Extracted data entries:
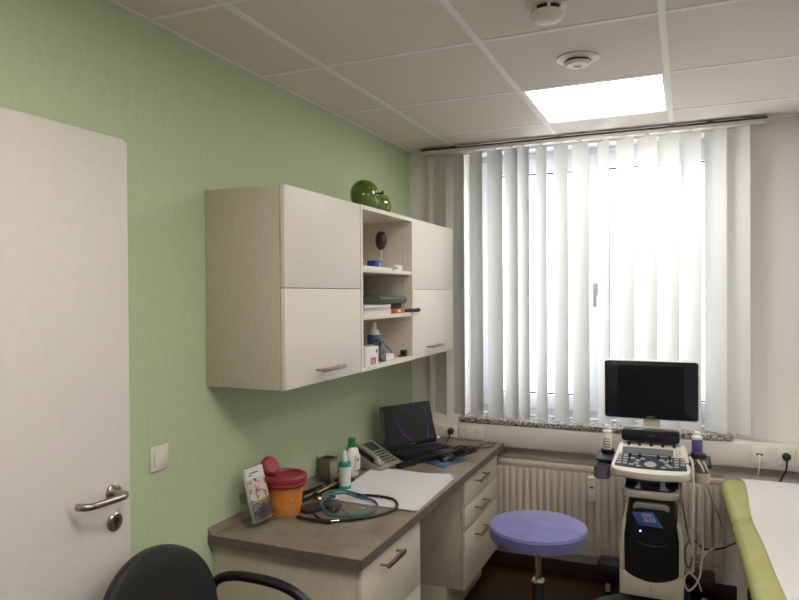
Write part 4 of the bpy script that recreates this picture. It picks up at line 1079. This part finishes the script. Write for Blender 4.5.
# ================================================================== exam couch
t = thing('exam_couch', 'lime green padded examination couch with pale frame', 'couch', (.528, 2.54, 0), R(1.5))
def cushion(b, x0, x1, y0, y1, z0, z1, r):
    N = 8; tb = bmesh.new(); prof = []
    for k in range(N+1):
        a = math.pi*k/N; prof.append((-math.sin(a)*r, math.cos(a)))
    rings = []; hz = (z1-z0)/2; zc = (z0+z1)/2
    for off, c in prof:
        ins = r+off
        o = rrect(x0+ins, x1-ins, y0+ins, y1-ins, .035, 5); rings.append([tb.verts.new((x, y, zc+hz*c)) for x, y in o])
    for a, c in zip(rings, rings[1:]):
        n = len(a)
        for k in range(n): tb.faces.new((a[k], c[k], c[(k+1) % n], a[(k+1) % n]))
    tb.faces.new(rings[0]); tb.faces.new(list(reversed(rings[-1]))); bmesh.ops.recalc_face_normals(tb, faces=tb.faces); b.merge(tb)
XA, XB2 = -.345, .345
b = B(); cushion(b, XA, XB2, .545, 1.165, .610, .688, .035); b.build('headrest', 'lime', t, ang=70)
b = B(); cushion(b, XA, XB2, -.95, .540, .610, .688, .035); b.build('mattress', 'lime', t, ang=70)
b = B().box(XA+.06, XA+.10, -.88, 1.08, .560, .610, .003).box(XB2-.10, XB2-.06, -.88, 1.08, .560, .610, .003).box(XA+.10, XB2-.10, -.88, -.84, .560, .610).box(XA+.10, XB2-.10, 1.04, 1.08, .560, .610).box(XA+.10, XB2-.10, .44, .48, .560, .610)
b.build('frame', 'plastic_cream', t)
M['legm'] = mat('couch_leg_enamel', (176, 168, 156), .45)
for x in (XA+.012, XB2-.047):
    for y in (-.70, .42):
        b = B().box(x, x+.035, y, y+.035, 0, .610, .003); b.build('leg', 'legm', t)
b = B().box(XA+.047, XB2-.047, .425, .45, .10, .135, .003).box(XA+.047, XB2-.047, -.695, -.67, .10, .135, .003); b.build('cross_bar', 'legm', t)
# paper strip over the couch
tb = bmesh.new(); ed = [(3.70, .244), (3.64, .256), (3.54, .258), (3.38, .254), (3.22, .246), (3.08, .243), (2.98, .243), (2.86, .252), (2.72, .259), (2.58, .263), (2.44, .268), (2.3, .274), (2.1, .28), (1.9, .28), (1.7, .28)]
top, bt = [], []; NX = 14
for y, xl in ed:
    rt, rb = [], []
    for k in range(NX+1):
        x = xl+(.80-xl)*k/NX; z = .6900+.0015*math.sin(y*9+x*13)*math.sin(x*21)+.0016
        if y > 3.66: z = .6905
        rt.append(tb.verts.new((x, y, z+.0006))); rb.append(tb.verts.new((x, y, z)))
    top.append(rt); bt.append(rb)
for i in range(len(ed)-1):
    for k in range(NX):
        tb.faces.new((top[i][k], top[i][k+1], top[i+1][k+1], top[i+1][k])); tb.faces.new((bt[i][k], bt[i+1][k], bt[i+1][k+1], bt[i][k+1]))
    tb.faces.new((top[i][0], top[i+1][0], bt[i+1][0], bt[i][0])); tb.faces.new((top[i][NX], bt[i][NX], bt[i+1][NX], top[i+1][NX]))
bmesh.ops.recalc_face_normals(tb, faces=tb.faces); b = B(); b.merge(tb)
tag(b.build('couch_paper', 'paper'), 'white paper sheet spread over the examination couch', 'paper sheet')
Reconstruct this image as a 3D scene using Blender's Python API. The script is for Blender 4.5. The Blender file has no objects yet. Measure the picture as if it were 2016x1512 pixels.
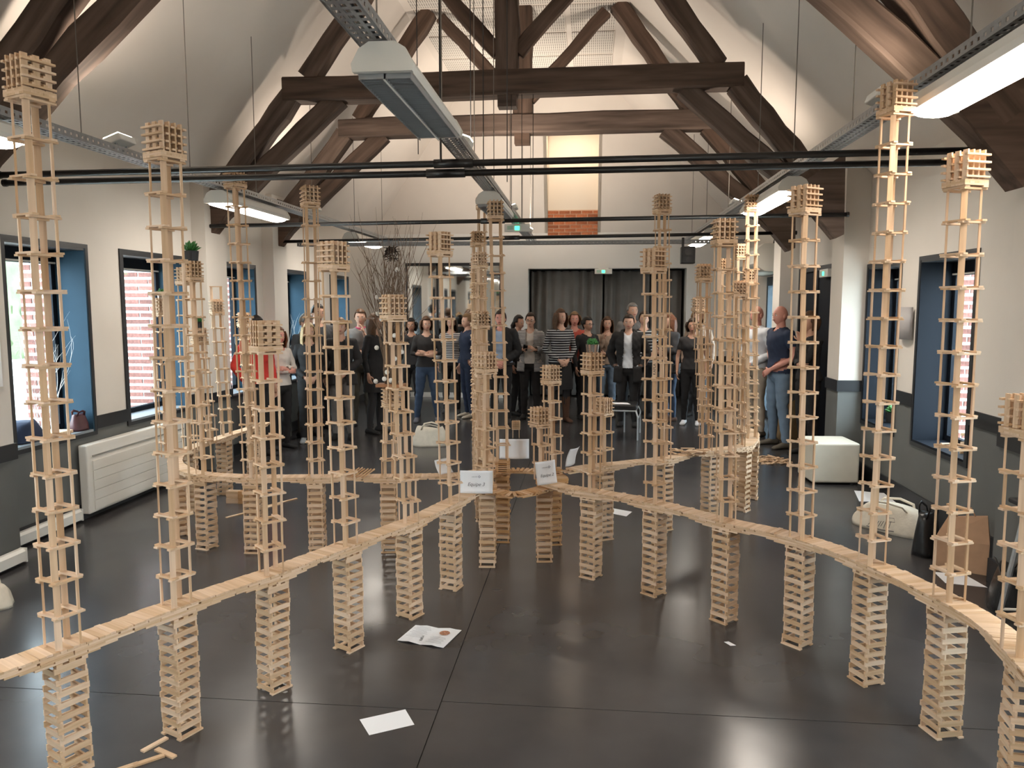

Problem requirements: Repeat the material above verbatim. Leave the pictures behind.

Solution to this exercise:
Write part 4 of the bpy script that recreates this picture. It picks up at line 1079. This part finishes the script. Write for Blender 4.5.
# ================================================================== exam couch
t = thing('exam_couch', 'lime green padded examination couch with pale frame', 'couch', (.528, 2.54, 0), R(1.5))
def cushion(b, x0, x1, y0, y1, z0, z1, r):
    N = 8; tb = bmesh.new(); prof = []
    for k in range(N+1):
        a = math.pi*k/N; prof.append((-math.sin(a)*r, math.cos(a)))
    rings = []; hz = (z1-z0)/2; zc = (z0+z1)/2
    for off, c in prof:
        ins = r+off
        o = rrect(x0+ins, x1-ins, y0+ins, y1-ins, .035, 5); rings.append([tb.verts.new((x, y, zc+hz*c)) for x, y in o])
    for a, c in zip(rings, rings[1:]):
        n = len(a)
        for k in range(n): tb.faces.new((a[k], c[k], c[(k+1) % n], a[(k+1) % n]))
    tb.faces.new(rings[0]); tb.faces.new(list(reversed(rings[-1]))); bmesh.ops.recalc_face_normals(tb, faces=tb.faces); b.merge(tb)
XA, XB2 = -.345, .345
b = B(); cushion(b, XA, XB2, .545, 1.165, .610, .688, .035); b.build('headrest', 'lime', t, ang=70)
b = B(); cushion(b, XA, XB2, -.95, .540, .610, .688, .035); b.build('mattress', 'lime', t, ang=70)
b = B().box(XA+.06, XA+.10, -.88, 1.08, .560, .610, .003).box(XB2-.10, XB2-.06, -.88, 1.08, .560, .610, .003).box(XA+.10, XB2-.10, -.88, -.84, .560, .610).box(XA+.10, XB2-.10, 1.04, 1.08, .560, .610).box(XA+.10, XB2-.10, .44, .48, .560, .610)
b.build('frame', 'plastic_cream', t)
M['legm'] = mat('couch_leg_enamel', (176, 168, 156), .45)
for x in (XA+.012, XB2-.047):
    for y in (-.70, .42):
        b = B().box(x, x+.035, y, y+.035, 0, .610, .003); b.build('leg', 'legm', t)
b = B().box(XA+.047, XB2-.047, .425, .45, .10, .135, .003).box(XA+.047, XB2-.047, -.695, -.67, .10, .135, .003); b.build('cross_bar', 'legm', t)
# paper strip over the couch
tb = bmesh.new(); ed = [(3.70, .244), (3.64, .256), (3.54, .258), (3.38, .254), (3.22, .246), (3.08, .243), (2.98, .243), (2.86, .252), (2.72, .259), (2.58, .263), (2.44, .268), (2.3, .274), (2.1, .28), (1.9, .28), (1.7, .28)]
top, bt = [], []; NX = 14
for y, xl in ed:
    rt, rb = [], []
    for k in range(NX+1):
        x = xl+(.80-xl)*k/NX; z = .6900+.0015*math.sin(y*9+x*13)*math.sin(x*21)+.0016
        if y > 3.66: z = .6905
        rt.append(tb.verts.new((x, y, z+.0006))); rb.append(tb.verts.new((x, y, z)))
    top.append(rt); bt.append(rb)
for i in range(len(ed)-1):
    for k in range(NX):
        tb.faces.new((top[i][k], top[i][k+1], top[i+1][k+1], top[i+1][k])); tb.faces.new((bt[i][k], bt[i+1][k], bt[i+1][k+1], bt[i][k+1]))
    tb.faces.new((top[i][0], top[i+1][0], bt[i+1][0], bt[i][0])); tb.faces.new((top[i][NX], bt[i][NX], bt[i+1][NX], top[i+1][NX]))
bmesh.ops.recalc_face_normals(tb, faces=tb.faces); b = B(); b.merge(tb)
tag(b.build('couch_paper', 'paper'), 'white paper sheet spread over the examination couch', 'paper sheet')
Reconstruct this image as a 3D scene using Blender's Python API. The script is for Blender 4.5. The Blender file has no objects yet. Measure the picture as if it were 2016x1512 pixels.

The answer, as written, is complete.